The Salt Prints – II, photographs by Chaitanya Guttikar
In July 2011, I along with three friends (E. Dias, P. Madhavan and V. Nathan) retraced the steps that Mahatma Gandhi took in 1930, walking from the Sabarmati ashram to the village of Dandi on the western shore of Gujarat. The journey consisted of about 450 km and 25 days of walking through fields, highways, riverbeds and swamps. We stopped at the same villages as the first march, always attempting to stick to the Mahatma’s original route and places of stay.

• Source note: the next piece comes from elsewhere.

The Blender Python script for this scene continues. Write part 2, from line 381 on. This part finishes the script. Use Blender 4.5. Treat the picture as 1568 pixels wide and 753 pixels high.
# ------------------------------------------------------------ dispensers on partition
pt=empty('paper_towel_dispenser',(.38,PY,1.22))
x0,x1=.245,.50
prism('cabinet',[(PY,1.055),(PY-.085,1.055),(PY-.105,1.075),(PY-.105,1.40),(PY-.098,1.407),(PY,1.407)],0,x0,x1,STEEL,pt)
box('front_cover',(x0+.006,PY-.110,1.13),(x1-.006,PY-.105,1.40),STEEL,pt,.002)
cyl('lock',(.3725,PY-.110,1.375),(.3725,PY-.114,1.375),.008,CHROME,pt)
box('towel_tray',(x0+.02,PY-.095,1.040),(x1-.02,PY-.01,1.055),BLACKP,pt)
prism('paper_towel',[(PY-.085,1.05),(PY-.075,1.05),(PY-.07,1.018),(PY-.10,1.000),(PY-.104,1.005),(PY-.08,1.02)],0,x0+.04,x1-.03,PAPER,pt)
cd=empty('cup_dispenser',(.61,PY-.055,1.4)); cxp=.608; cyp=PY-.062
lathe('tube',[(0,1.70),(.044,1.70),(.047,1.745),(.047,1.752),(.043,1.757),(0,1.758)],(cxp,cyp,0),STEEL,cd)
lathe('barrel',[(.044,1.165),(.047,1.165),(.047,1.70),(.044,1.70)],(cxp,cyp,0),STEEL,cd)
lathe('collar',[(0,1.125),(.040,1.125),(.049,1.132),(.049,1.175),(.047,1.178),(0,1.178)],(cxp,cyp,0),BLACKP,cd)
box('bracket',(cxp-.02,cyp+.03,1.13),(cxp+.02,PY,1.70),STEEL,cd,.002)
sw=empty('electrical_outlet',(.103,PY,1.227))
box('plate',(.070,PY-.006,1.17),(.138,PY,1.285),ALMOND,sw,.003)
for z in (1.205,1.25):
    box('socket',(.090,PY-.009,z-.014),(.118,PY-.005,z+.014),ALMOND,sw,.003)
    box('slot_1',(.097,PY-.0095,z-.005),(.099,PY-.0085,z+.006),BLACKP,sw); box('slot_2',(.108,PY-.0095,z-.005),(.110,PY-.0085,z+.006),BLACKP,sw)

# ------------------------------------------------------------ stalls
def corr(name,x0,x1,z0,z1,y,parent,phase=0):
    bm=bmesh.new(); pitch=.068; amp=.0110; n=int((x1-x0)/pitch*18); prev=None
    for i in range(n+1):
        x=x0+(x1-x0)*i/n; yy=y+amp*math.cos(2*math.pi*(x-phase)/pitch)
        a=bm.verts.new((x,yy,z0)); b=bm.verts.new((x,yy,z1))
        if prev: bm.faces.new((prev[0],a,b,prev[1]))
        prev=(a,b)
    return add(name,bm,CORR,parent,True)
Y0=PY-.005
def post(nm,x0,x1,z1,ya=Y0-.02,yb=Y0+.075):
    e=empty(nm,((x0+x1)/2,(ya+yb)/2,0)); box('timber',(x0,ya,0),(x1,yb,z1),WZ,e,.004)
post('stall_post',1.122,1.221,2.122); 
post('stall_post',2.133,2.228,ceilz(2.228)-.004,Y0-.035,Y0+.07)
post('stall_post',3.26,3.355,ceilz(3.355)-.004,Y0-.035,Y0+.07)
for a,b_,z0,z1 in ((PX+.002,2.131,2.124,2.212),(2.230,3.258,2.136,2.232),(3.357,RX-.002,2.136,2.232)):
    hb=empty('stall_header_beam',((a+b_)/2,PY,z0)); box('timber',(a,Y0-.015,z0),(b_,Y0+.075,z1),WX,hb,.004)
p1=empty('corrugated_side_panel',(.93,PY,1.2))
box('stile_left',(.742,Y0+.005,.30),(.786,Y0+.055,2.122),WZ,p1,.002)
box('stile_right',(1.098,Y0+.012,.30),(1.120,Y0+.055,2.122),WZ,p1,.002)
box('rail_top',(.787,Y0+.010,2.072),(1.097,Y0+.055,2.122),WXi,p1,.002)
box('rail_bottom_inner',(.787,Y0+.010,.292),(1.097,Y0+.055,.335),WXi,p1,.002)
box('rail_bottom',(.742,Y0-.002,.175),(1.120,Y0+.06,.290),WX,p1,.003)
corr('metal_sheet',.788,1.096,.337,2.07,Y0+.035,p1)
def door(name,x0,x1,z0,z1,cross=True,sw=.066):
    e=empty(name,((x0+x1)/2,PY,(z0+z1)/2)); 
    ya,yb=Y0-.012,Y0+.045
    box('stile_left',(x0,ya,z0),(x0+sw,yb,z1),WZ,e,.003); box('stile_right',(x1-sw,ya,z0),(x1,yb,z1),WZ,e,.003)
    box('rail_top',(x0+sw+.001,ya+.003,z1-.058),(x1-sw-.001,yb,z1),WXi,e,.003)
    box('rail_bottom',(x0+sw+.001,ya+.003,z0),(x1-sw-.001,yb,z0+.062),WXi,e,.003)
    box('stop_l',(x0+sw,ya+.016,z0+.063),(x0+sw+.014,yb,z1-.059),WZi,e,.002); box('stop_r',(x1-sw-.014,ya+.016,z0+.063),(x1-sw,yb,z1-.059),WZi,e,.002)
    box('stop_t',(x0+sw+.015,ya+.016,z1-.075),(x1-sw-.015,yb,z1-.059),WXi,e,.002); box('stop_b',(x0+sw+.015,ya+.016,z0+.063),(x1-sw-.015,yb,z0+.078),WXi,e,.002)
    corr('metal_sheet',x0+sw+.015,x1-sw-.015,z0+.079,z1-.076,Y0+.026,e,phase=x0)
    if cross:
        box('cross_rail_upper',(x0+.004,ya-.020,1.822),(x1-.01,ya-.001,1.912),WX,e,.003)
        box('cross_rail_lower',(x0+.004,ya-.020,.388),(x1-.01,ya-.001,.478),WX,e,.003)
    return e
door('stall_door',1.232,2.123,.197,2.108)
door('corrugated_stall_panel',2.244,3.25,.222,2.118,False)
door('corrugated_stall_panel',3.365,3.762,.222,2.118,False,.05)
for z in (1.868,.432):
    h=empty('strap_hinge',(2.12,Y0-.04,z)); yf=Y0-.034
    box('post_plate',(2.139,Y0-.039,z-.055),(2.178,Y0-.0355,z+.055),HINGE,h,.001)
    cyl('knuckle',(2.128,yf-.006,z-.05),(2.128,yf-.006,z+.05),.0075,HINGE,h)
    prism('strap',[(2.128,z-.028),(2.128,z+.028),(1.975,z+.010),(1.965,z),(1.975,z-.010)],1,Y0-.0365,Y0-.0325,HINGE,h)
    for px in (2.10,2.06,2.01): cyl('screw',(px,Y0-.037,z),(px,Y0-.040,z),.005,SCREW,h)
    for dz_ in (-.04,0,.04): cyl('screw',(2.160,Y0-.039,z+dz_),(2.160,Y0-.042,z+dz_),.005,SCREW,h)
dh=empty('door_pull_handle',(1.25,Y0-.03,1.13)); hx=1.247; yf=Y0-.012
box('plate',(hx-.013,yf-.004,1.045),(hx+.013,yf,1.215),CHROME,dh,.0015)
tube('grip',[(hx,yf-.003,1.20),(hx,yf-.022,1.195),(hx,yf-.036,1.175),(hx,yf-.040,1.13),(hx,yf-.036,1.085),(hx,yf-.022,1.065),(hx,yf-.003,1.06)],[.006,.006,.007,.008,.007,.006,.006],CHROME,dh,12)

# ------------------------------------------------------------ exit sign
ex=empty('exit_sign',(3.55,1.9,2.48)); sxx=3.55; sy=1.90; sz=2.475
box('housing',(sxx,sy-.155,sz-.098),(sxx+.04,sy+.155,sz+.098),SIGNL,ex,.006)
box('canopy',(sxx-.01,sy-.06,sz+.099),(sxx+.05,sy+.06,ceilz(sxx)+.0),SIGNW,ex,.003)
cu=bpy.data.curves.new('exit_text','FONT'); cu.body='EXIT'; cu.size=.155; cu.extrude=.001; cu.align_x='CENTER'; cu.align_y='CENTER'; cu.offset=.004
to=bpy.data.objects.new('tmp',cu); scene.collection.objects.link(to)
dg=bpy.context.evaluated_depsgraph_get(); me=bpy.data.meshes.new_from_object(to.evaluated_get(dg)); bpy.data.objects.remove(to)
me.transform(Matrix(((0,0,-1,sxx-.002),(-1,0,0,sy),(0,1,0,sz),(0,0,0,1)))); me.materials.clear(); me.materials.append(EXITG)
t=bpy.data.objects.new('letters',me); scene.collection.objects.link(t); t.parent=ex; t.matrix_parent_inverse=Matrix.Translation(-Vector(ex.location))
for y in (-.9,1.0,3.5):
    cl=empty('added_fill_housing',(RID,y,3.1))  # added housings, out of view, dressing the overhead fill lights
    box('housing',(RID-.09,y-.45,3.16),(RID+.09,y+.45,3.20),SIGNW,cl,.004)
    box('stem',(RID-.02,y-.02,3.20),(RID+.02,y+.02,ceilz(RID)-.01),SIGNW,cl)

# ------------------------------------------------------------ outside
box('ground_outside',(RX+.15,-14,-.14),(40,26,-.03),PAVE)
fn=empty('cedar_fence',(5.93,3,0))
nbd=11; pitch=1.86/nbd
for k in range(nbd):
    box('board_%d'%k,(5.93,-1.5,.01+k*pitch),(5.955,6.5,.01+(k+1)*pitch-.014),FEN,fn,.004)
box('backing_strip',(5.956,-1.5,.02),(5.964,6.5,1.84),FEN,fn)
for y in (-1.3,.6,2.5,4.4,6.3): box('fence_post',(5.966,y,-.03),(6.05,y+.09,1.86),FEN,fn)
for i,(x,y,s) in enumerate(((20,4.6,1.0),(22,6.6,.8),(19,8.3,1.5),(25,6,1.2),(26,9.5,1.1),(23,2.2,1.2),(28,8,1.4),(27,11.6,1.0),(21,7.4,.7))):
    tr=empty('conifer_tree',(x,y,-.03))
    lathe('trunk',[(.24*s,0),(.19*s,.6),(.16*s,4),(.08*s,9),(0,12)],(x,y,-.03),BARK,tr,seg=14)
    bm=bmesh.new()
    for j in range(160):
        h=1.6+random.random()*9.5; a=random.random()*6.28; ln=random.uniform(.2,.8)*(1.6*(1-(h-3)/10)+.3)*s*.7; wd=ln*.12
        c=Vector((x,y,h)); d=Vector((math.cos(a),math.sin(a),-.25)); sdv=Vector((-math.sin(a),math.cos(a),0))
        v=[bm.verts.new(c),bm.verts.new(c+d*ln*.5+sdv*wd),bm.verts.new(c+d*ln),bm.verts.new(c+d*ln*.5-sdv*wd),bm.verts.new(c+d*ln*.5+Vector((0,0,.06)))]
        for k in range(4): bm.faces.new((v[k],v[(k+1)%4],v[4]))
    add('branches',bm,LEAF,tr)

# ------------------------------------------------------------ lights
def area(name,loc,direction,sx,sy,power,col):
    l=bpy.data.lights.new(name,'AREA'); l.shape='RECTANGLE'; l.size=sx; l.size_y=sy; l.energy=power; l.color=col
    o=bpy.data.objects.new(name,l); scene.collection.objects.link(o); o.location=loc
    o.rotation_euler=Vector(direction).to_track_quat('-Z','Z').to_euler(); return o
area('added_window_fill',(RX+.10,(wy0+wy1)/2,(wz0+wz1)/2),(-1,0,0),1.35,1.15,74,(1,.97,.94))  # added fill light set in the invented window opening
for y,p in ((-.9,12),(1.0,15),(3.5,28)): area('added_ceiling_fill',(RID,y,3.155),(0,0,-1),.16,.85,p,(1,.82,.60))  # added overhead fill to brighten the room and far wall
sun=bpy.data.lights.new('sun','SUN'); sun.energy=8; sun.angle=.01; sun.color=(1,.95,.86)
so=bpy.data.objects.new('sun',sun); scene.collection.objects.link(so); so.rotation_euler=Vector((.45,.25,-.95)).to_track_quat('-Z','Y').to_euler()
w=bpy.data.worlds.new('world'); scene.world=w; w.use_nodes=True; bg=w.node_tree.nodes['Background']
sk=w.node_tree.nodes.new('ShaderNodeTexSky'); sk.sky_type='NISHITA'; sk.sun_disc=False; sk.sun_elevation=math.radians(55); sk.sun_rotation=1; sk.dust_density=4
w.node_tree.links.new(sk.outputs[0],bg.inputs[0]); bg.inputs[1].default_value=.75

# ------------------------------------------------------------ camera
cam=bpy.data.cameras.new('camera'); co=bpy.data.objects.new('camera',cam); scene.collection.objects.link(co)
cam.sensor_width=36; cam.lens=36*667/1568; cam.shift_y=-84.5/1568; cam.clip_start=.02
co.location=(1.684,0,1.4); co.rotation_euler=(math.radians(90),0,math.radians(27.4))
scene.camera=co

Two things made the strongest impression on me. First that even though very little remains of Gandhi’s thought and influence on the surface, his strategies and some of the practices he implemented still endure, not only because they played a big role in shaping India, but because they have existed in other forms long before he came along and appropriated them for the freedom struggle. Secondly, in rural India photographs are a means of acknowledging the dignity of the subject and paying respect – a reason for joy and celebration, a reason to feel dignified and important, a means to become eternal.
These photographs are thus my way of paying respect to the people who shared their stories with me.
Jovially called “the doctor” by his artist friends, Chaitanya Guttikar became devoted to creating hand-crafted photographs while pursuing his doctorate in the United States. He first encountered platinum-palladium prints in 2007 during a gallery visit in New York and fell in love. He has been exploring and researching cyanotypes, platinum-palladium and other alternative processes ever since. In May 2010, he left his professorial job at University of Miami to return to India. He is now a director of the Goa Center for Alternative photography (Goa-CAP).